::: Dataset entries

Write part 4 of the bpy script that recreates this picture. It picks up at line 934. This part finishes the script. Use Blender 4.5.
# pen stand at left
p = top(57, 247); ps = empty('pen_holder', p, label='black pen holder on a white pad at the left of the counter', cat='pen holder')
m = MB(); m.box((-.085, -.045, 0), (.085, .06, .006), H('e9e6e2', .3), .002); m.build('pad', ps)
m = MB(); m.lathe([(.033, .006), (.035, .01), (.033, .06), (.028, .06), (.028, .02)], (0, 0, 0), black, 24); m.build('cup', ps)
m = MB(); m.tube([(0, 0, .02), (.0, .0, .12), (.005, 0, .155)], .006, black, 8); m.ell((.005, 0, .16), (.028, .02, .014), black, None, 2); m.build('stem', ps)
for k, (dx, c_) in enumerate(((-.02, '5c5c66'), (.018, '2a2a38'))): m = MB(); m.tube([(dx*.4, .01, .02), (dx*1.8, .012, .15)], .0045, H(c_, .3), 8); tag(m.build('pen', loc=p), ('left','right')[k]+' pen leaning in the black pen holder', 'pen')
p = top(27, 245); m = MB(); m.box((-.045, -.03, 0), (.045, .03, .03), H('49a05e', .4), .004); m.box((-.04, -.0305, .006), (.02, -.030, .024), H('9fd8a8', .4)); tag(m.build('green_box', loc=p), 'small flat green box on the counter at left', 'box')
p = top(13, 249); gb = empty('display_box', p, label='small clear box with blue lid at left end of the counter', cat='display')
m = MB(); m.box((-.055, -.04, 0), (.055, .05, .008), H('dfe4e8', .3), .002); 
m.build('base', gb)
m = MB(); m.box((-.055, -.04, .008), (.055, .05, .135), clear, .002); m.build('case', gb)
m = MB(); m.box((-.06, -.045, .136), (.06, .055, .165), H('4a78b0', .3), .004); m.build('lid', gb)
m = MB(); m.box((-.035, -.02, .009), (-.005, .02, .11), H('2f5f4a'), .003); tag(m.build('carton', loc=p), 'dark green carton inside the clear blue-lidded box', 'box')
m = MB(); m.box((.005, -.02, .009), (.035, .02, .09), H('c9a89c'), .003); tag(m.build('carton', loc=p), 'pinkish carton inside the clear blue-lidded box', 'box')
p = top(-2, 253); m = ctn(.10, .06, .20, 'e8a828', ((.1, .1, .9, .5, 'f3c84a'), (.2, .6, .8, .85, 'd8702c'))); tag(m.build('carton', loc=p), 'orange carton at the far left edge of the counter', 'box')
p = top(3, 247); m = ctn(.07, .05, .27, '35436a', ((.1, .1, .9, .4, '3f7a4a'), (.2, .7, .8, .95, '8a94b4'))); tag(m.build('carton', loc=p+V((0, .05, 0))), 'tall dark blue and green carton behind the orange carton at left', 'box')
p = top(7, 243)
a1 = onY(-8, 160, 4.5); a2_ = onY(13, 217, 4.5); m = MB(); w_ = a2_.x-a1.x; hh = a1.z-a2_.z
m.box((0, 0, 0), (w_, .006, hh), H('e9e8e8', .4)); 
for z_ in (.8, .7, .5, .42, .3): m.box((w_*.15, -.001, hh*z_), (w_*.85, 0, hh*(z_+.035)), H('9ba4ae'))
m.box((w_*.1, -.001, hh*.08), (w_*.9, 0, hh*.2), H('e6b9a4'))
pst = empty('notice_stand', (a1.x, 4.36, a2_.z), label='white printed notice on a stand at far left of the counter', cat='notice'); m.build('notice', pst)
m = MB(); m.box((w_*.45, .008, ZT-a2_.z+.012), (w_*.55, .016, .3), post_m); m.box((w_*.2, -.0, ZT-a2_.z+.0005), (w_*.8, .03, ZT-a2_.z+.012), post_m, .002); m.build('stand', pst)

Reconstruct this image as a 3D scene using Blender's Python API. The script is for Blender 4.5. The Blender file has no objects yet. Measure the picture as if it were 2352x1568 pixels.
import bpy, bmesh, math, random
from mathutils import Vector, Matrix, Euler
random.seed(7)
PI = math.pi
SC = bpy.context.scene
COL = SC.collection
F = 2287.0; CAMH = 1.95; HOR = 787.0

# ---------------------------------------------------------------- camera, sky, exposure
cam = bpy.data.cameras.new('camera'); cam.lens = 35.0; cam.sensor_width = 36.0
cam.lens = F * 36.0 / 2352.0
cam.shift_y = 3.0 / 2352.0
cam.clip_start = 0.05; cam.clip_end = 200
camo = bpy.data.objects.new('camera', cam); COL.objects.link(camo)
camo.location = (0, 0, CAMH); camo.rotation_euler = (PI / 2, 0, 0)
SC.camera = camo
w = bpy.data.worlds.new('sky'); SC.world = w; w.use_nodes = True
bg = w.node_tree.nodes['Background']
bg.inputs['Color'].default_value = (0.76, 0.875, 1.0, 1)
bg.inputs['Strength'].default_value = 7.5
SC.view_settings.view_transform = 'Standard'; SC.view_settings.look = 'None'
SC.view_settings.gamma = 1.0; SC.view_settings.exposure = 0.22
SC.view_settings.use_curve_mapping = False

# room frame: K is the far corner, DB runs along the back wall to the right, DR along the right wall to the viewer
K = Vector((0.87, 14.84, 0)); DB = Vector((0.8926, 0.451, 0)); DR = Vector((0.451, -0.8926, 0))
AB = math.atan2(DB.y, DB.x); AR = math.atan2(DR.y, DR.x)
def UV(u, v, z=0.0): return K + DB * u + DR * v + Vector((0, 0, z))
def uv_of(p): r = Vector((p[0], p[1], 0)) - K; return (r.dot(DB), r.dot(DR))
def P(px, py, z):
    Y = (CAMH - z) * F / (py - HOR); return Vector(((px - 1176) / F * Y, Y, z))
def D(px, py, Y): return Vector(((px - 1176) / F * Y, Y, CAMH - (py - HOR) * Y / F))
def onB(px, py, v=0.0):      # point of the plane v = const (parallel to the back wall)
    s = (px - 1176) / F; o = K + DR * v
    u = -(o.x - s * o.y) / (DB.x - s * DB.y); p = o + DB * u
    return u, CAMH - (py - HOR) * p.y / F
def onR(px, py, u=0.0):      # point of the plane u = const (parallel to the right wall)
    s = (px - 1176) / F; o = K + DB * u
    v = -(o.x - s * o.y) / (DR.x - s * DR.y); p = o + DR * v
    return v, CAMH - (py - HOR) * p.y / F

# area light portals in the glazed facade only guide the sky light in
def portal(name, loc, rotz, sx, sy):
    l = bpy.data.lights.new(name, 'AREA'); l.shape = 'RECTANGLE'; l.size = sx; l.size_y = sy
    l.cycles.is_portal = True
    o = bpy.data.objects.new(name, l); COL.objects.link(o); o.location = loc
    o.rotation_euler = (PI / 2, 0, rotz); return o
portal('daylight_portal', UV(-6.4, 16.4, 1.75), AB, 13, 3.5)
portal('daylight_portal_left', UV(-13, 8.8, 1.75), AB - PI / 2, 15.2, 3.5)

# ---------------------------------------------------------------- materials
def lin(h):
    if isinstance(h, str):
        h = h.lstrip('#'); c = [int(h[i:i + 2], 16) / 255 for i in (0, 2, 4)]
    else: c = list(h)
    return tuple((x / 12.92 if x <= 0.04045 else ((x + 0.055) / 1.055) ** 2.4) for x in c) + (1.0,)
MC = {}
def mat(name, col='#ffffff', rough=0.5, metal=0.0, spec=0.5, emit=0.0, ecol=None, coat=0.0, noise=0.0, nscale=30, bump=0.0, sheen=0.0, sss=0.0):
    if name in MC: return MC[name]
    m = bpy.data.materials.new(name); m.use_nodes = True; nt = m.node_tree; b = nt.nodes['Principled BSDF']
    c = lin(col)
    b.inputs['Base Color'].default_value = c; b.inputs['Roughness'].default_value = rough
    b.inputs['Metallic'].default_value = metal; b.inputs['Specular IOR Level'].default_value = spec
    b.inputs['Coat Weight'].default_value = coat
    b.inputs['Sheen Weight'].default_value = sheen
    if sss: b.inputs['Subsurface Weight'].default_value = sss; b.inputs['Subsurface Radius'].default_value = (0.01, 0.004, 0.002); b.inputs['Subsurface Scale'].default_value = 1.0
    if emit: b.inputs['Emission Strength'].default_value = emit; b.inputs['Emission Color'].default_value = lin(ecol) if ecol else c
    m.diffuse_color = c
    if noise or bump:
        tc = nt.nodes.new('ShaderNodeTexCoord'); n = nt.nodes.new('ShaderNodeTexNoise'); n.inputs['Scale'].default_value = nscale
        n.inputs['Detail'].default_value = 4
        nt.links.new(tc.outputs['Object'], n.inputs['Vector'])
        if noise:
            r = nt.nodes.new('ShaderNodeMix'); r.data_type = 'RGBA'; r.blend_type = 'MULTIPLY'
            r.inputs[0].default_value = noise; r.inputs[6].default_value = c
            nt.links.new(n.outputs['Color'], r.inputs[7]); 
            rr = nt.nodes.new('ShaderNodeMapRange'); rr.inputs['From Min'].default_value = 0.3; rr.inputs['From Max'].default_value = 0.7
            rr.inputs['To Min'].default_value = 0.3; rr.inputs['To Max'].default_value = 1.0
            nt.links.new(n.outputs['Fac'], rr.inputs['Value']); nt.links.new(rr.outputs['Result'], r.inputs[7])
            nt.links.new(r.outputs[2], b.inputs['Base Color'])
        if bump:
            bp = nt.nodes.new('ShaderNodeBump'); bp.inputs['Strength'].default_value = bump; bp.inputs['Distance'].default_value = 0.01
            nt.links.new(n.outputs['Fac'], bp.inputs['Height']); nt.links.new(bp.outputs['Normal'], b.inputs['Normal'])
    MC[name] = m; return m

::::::

» Task details
Using the entries shown above, reproduce verbatim the lines from the line bearing "Reconstruct this image" to the line bearing "F = 2287.0; CAMH = 1.95; HOR = 787.0", inclusive.

» Correct output
Reconstruct this image as a 3D scene using Blender's Python API. The script is for Blender 4.5. The Blender file has no objects yet. Measure the picture as if it were 2352x1568 pixels.
import bpy, bmesh, math, random
from mathutils import Vector, Matrix, Euler
random.seed(7)
PI = math.pi
SC = bpy.context.scene
COL = SC.collection
F = 2287.0; CAMH = 1.95; HOR = 787.0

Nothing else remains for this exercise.